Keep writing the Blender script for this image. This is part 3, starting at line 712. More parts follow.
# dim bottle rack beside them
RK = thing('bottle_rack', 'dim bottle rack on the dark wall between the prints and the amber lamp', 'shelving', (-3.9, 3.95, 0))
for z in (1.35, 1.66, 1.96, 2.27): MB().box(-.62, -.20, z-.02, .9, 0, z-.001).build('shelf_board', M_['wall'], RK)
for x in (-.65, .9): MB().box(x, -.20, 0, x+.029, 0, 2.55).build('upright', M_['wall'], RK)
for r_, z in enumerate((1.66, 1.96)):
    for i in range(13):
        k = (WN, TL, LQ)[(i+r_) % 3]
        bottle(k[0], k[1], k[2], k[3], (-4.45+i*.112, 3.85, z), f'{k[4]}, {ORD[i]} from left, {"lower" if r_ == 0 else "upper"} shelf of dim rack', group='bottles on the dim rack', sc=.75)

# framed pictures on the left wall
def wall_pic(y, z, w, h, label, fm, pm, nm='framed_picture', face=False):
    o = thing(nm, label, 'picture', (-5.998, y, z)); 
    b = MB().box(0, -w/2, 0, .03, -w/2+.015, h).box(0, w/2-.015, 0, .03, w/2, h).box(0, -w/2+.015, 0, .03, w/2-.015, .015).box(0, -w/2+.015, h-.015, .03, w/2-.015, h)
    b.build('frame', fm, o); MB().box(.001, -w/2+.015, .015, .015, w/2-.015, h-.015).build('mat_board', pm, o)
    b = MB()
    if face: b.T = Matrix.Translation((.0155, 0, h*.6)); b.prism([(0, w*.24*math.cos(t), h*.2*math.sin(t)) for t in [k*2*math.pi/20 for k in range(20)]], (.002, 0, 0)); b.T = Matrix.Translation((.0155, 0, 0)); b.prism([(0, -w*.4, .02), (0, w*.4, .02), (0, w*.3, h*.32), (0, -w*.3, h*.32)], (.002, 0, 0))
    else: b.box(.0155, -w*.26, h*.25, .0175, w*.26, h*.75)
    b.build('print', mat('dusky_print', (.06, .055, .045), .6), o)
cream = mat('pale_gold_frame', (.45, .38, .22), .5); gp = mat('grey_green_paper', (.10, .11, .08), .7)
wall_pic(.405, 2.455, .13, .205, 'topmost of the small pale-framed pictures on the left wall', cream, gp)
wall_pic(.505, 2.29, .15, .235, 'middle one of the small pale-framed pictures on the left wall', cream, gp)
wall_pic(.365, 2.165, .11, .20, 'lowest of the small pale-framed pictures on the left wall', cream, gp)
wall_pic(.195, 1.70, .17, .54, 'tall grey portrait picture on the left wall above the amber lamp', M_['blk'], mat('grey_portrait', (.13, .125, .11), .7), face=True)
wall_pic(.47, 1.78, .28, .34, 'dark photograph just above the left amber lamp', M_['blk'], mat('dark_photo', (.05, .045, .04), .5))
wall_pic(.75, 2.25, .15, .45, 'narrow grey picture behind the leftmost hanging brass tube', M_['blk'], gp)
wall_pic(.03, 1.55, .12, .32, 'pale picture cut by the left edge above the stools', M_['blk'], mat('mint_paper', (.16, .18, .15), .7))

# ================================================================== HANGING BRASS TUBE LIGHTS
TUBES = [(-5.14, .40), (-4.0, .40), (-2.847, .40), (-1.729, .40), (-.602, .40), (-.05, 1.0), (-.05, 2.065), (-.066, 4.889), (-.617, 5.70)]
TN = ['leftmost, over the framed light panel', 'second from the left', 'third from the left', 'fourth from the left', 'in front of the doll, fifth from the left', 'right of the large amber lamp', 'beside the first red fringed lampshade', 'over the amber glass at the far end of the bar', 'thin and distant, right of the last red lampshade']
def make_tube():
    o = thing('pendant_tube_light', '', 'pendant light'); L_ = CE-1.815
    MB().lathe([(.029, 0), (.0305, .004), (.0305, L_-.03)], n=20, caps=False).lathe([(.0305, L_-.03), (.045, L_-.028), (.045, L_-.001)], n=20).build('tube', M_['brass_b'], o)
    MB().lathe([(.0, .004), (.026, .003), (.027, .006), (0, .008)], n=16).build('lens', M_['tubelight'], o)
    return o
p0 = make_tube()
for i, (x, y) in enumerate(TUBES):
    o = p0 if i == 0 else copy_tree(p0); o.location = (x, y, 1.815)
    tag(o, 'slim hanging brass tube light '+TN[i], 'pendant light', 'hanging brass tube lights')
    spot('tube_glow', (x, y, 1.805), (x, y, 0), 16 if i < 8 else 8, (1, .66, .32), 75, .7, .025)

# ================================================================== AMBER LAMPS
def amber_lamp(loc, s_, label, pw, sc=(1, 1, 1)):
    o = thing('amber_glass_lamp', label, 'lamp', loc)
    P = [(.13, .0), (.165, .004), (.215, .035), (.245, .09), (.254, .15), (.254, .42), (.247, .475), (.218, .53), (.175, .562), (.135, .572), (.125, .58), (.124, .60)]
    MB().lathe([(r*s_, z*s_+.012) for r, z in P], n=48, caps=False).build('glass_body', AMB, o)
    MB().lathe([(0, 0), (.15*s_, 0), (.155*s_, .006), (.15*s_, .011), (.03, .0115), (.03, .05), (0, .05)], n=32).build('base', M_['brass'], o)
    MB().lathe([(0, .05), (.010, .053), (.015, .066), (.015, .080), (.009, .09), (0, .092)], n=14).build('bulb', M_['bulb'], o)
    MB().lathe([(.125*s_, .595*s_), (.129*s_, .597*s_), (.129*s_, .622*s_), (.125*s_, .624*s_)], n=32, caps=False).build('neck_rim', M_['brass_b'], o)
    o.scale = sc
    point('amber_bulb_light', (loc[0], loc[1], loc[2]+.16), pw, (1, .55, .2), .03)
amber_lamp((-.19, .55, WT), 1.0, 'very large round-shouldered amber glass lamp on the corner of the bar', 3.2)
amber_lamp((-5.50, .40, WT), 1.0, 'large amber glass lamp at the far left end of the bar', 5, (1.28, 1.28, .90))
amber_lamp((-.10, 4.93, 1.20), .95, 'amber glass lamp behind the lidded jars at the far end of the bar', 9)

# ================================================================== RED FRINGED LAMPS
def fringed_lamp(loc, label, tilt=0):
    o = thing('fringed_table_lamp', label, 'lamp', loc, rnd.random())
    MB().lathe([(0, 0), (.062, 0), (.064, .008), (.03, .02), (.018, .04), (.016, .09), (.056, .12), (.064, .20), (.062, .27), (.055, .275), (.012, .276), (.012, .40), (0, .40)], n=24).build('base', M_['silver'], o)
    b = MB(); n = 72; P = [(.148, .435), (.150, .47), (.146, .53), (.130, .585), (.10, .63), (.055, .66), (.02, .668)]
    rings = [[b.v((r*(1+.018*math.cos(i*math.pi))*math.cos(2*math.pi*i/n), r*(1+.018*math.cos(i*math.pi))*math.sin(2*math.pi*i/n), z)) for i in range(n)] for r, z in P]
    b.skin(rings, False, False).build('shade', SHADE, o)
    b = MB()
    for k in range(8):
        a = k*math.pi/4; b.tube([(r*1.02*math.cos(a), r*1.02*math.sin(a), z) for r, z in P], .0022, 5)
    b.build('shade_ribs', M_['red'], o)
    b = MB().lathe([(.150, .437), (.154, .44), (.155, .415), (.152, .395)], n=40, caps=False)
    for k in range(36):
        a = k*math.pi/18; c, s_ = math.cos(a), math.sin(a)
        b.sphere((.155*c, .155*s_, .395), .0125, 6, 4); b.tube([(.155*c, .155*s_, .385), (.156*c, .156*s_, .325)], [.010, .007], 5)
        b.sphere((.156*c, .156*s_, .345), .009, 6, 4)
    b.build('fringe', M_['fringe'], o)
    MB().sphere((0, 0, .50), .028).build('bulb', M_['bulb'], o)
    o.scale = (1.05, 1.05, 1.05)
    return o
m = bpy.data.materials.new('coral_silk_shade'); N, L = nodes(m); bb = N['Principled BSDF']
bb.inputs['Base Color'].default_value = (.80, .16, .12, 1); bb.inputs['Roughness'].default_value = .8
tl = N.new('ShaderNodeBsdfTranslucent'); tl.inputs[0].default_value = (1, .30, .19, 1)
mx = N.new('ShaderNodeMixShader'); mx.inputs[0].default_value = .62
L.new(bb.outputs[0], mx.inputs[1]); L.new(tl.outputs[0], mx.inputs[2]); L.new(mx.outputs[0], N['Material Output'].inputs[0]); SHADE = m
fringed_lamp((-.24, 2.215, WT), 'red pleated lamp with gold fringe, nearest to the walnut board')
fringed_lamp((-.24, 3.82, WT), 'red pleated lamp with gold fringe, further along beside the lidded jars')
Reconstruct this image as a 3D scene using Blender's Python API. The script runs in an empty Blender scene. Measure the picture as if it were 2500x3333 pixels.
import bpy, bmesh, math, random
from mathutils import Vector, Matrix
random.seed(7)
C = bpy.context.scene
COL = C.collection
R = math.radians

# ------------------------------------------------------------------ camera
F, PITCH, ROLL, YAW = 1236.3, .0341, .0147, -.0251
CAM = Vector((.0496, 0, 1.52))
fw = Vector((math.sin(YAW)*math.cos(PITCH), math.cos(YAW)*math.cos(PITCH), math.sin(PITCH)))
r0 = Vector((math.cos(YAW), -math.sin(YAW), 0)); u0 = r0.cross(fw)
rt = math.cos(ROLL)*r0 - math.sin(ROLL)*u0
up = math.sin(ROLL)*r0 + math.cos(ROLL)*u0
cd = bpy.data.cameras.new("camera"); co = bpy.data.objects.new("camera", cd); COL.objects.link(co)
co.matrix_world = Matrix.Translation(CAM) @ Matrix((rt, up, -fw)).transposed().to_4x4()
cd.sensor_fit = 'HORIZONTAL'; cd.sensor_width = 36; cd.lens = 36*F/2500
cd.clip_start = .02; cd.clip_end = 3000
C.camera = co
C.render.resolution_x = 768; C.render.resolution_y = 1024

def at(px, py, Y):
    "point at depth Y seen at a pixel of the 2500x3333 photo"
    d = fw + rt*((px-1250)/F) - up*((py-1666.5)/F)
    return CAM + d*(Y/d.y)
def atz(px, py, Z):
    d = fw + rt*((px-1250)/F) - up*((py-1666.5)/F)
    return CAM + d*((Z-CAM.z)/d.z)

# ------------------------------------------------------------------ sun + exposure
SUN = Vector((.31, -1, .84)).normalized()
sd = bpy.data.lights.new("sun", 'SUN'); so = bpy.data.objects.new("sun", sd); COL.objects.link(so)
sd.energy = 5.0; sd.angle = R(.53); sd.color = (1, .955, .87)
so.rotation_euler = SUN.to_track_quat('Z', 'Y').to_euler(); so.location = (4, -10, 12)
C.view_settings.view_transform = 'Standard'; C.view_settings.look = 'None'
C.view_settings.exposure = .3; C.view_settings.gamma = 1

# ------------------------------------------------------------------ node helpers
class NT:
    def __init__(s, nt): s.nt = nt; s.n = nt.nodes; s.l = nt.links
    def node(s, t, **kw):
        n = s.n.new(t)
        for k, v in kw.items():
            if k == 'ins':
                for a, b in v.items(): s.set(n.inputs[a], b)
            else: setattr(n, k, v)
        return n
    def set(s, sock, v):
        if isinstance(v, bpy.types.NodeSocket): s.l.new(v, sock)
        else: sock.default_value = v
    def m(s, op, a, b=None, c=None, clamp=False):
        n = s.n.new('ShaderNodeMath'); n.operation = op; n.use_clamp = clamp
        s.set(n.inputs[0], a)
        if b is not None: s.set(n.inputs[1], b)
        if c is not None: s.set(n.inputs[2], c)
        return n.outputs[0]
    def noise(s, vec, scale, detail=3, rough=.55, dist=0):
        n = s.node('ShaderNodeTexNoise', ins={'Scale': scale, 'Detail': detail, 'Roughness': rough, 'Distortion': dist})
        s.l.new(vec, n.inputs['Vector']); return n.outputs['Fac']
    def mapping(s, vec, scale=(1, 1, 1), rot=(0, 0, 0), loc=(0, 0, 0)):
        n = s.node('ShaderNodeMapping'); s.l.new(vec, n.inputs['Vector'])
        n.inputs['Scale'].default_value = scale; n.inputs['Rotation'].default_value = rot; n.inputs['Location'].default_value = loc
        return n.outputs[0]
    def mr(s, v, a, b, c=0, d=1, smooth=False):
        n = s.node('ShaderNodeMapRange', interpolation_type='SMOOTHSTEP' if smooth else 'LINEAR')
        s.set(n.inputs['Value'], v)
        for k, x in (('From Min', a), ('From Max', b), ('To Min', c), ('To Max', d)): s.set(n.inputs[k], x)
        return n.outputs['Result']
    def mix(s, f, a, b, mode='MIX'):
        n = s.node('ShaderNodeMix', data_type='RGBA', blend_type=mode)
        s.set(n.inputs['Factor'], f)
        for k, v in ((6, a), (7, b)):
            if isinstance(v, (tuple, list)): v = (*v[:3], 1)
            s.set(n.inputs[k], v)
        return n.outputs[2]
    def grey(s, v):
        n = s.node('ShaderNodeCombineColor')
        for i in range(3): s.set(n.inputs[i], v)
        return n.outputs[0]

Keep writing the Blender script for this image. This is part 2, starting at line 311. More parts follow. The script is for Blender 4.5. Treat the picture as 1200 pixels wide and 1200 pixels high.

:::::

◆ WHAT TO DO ◆
Determine how many lines in the data above contain the string "writing". Give nothing except the number.

◆ SOLUTION BELOW ◆
2